Sunday, May 2, 2010

Heart Issues

Throughout the semester I've learned about heart issues. Jealousy, anger, greed those types of things. They all stem out of one's heart and held in emotions. Andy Stanley talks about how we hold onto emotions. It's like putting them in a backpack. We go through seasons of our life and things change but we are always holding onto this backpack. Eventually this backpack starts to weigh us down. I've had to check my own heart, I've had to realize what I've been holding on to for years, what is truely weighing me down. I've had to look deep in my heart and forgive people, truely honestly forgive them. Its one thing to say I'm sorry but dont say its ok, which usually happens because it is not okay but you can be forgiven. So when I have said its ok but it hasn't been ok I still forgive or at least am trying to forgive you.

I look back in high school and I see the girls who "had it all" You know the stereotypical high school life. I wasn't jealous of it but I wanted to blend in. Part of me enjoyed standing out and being my own individualistic person but part of me wanted what they had because it came with no questions, that was life and what was expected. I was jealous of the people who constantly had fun with their friends,until I got that. Then I got angry with my friends. I felt like they were leaving me out and that I didn't fit with them either. Eventually my anxiety caught up with me and eventually it all came tumbling down. I got mad at myself because I'm good at blaming myself for everything even if there is hardly any way for it be my fault I find that way. It's easier for me to blame myself than to blame anybody else. I can deal with it.

Now I've hit college. I find that I'm in another season of my life but I'm still angry from my friends in high school. I'm still angry at myself. I need to let go. I need to let people in. I need to be emotional about it and deal with it all. I need to move on. However, I find myself angry now because I see new situations that resimble those of my past. I'm no longer invited to where my friends are going and it bothers me because thats how it started in the past. I compare situations of the present to situations of the past. It makes me angry because I want to have fun and I feel like I can't because of all the emotion in my life right now. I feel like I'm missing out. It also leads to jealousy. I see my friends having fun, I see the pictures, and I want that. I'm jealous of the time they have, the memories they've made, and the resumes theyve built.

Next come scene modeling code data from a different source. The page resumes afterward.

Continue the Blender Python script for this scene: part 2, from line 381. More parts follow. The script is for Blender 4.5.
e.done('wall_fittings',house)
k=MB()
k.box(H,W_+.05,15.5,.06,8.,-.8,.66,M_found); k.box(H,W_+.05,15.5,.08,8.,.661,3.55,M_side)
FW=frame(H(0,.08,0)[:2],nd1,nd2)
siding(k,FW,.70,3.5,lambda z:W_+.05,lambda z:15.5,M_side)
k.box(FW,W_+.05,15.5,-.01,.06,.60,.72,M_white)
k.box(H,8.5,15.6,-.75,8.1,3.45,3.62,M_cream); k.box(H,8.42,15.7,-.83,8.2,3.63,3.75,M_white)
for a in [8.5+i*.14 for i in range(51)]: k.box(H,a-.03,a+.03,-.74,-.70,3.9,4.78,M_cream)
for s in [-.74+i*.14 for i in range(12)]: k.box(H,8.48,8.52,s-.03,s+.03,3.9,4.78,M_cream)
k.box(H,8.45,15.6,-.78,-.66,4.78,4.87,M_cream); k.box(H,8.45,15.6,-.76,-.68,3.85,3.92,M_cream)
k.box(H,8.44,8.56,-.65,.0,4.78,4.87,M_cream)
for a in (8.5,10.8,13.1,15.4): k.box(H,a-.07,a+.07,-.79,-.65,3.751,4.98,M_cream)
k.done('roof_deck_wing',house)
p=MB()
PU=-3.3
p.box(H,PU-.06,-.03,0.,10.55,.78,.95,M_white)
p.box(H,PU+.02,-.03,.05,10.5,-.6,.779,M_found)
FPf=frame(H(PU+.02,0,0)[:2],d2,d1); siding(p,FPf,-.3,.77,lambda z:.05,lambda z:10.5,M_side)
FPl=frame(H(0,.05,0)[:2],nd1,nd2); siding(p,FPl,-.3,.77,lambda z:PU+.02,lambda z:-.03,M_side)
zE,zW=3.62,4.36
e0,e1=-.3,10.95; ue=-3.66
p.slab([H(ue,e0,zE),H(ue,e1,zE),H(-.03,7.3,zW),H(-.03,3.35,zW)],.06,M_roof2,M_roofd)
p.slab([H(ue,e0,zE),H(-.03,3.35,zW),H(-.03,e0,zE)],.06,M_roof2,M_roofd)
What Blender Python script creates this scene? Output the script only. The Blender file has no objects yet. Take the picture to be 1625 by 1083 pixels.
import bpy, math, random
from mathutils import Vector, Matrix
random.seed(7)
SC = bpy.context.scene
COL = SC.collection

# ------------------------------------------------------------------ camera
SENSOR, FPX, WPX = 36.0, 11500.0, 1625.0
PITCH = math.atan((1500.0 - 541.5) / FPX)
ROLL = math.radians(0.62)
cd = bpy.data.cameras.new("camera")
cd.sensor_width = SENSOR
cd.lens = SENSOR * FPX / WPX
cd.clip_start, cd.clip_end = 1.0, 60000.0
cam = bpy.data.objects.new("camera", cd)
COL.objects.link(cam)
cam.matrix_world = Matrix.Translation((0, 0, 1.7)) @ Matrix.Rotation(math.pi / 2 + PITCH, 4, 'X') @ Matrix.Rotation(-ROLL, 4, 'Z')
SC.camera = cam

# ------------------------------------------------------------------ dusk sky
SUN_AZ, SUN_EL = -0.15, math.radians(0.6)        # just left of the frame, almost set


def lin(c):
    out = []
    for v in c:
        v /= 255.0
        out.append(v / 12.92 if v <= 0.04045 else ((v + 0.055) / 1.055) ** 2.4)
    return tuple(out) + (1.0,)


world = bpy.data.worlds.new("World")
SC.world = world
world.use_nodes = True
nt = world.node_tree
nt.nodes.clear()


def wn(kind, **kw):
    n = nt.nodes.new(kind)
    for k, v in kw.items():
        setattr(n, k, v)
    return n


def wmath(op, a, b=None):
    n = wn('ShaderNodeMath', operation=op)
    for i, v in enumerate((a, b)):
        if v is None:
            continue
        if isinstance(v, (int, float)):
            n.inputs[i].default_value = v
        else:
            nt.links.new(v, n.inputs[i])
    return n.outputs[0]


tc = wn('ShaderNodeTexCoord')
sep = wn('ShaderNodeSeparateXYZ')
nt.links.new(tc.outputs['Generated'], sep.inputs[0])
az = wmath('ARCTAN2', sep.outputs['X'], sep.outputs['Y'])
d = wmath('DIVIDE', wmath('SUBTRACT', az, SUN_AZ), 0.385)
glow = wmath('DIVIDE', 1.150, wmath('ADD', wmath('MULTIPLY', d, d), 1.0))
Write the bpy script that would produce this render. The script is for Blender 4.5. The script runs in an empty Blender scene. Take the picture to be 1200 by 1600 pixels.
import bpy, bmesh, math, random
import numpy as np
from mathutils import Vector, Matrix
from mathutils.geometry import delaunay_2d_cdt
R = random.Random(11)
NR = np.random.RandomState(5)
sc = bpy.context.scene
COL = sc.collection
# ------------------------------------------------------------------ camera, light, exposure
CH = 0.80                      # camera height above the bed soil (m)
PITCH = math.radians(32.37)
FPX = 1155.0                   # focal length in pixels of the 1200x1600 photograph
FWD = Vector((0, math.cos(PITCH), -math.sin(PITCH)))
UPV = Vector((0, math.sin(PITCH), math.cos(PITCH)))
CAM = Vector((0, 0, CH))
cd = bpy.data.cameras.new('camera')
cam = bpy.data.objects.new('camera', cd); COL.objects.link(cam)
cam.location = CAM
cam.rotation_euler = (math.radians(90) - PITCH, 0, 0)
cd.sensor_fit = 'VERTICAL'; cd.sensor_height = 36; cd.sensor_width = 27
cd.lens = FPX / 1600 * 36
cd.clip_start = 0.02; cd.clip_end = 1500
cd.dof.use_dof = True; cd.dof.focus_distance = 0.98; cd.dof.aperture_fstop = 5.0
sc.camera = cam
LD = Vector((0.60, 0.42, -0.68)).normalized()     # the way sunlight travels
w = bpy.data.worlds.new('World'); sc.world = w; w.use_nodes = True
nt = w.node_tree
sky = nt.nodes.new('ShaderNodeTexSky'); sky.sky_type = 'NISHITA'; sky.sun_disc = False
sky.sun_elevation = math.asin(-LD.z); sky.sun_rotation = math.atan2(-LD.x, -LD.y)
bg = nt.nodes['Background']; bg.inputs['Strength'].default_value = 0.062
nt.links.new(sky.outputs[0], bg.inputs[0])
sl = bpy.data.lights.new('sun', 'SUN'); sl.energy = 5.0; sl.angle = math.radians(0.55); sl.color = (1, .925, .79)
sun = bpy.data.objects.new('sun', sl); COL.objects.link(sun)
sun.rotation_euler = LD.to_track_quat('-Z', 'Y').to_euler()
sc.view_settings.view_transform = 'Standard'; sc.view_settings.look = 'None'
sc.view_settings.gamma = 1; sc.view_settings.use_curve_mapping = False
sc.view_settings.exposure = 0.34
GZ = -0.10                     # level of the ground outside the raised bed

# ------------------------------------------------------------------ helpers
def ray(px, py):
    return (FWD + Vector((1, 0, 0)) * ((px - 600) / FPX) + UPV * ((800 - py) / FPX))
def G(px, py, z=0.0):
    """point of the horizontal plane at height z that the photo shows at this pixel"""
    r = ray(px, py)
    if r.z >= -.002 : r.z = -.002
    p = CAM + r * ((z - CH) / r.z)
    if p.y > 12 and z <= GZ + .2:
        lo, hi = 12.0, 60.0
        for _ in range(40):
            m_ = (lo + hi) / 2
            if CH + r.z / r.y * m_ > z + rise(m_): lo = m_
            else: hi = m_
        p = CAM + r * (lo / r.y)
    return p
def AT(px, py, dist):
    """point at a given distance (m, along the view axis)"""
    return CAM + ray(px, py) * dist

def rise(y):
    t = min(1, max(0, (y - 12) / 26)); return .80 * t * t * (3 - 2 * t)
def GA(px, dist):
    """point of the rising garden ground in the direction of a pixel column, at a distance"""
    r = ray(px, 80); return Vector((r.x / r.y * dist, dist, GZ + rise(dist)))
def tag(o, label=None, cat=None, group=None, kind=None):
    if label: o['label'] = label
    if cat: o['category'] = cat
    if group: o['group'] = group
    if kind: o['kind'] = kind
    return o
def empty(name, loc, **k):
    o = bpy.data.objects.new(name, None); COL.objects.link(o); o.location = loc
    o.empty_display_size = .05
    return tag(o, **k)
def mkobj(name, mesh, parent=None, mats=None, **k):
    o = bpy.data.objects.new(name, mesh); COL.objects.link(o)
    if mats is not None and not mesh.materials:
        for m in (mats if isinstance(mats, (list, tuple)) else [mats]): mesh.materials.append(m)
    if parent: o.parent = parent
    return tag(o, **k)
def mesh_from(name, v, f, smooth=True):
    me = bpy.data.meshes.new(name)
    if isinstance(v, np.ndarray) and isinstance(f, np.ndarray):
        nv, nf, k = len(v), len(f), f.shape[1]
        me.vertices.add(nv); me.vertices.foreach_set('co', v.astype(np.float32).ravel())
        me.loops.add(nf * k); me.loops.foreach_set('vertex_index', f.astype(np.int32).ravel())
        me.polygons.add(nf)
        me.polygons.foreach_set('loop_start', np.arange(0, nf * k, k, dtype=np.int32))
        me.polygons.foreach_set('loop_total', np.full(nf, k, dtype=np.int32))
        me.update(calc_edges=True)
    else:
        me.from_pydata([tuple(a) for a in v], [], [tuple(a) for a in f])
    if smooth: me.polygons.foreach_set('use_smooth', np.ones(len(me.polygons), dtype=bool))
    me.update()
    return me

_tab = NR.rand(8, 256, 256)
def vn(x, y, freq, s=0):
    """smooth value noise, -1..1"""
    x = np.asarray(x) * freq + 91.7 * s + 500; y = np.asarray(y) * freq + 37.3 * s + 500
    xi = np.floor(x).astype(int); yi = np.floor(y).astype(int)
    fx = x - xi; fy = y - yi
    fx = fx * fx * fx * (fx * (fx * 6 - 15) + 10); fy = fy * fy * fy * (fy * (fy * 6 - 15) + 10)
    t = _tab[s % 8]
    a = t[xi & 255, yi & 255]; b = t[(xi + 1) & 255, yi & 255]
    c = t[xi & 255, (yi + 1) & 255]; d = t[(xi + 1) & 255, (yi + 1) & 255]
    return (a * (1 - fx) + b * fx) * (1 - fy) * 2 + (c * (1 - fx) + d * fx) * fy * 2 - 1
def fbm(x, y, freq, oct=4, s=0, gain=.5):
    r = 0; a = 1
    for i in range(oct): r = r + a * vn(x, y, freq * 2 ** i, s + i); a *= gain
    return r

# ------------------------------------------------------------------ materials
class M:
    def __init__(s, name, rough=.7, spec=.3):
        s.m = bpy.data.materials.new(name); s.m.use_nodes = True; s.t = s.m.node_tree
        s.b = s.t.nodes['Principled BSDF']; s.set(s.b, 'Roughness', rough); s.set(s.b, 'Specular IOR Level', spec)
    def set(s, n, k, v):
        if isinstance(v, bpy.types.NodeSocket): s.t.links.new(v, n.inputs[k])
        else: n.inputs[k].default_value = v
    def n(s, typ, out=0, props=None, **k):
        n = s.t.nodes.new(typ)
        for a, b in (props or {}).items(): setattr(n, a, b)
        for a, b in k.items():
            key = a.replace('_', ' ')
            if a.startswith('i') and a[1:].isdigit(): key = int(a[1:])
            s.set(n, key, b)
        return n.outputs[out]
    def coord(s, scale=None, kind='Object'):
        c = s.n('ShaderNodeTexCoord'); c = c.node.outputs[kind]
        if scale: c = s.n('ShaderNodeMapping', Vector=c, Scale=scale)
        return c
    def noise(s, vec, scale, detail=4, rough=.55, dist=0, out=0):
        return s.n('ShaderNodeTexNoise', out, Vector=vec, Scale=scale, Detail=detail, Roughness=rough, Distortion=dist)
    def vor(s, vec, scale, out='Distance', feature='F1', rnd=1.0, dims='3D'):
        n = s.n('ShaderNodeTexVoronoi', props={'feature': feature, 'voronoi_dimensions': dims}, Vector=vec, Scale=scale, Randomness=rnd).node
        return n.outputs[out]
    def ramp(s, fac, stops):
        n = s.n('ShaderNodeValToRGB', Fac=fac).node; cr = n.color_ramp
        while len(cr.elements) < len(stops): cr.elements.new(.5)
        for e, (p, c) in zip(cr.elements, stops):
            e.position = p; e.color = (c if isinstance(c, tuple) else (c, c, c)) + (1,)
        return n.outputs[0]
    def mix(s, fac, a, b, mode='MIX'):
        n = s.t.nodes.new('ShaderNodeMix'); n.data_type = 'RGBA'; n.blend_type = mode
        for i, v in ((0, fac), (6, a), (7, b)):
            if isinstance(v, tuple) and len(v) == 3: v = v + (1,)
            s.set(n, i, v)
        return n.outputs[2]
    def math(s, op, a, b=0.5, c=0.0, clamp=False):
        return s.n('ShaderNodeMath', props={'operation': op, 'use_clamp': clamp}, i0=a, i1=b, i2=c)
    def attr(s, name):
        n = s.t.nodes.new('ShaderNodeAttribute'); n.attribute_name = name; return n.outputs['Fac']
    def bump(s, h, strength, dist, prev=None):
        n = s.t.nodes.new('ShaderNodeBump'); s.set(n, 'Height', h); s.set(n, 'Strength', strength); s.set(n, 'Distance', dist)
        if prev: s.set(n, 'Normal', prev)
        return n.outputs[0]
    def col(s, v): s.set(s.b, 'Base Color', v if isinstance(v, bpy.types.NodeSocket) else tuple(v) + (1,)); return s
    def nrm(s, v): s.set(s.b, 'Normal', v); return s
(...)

It all starts with my heart and where it is. I want the best for people and anybody that knows me knows that I truely care about people, more than I care about myself. I would do anything for them at any given time. However when I put my own emotions to the side it buts more baggage in my backpack. It makes it heavier and harder for me to hold myself up. My mom said that its like the oxygen masks on a plane, help yourself before helping others. If you don't help yourself you can't help the others to the best of your ability. Its nothing short of the truth. I can't help other people until I help myself.

These issues are issues of my heart. My heart needs to be healed. My heart needs to feel no jealously, no anger. What you speak of must first come from your heart for you to truely believe it. Romans 10:9, 10 says it plan and simple. Confess with your mouth and believe in your heart. Give it to God, He is the only thing that can take away your heart issues.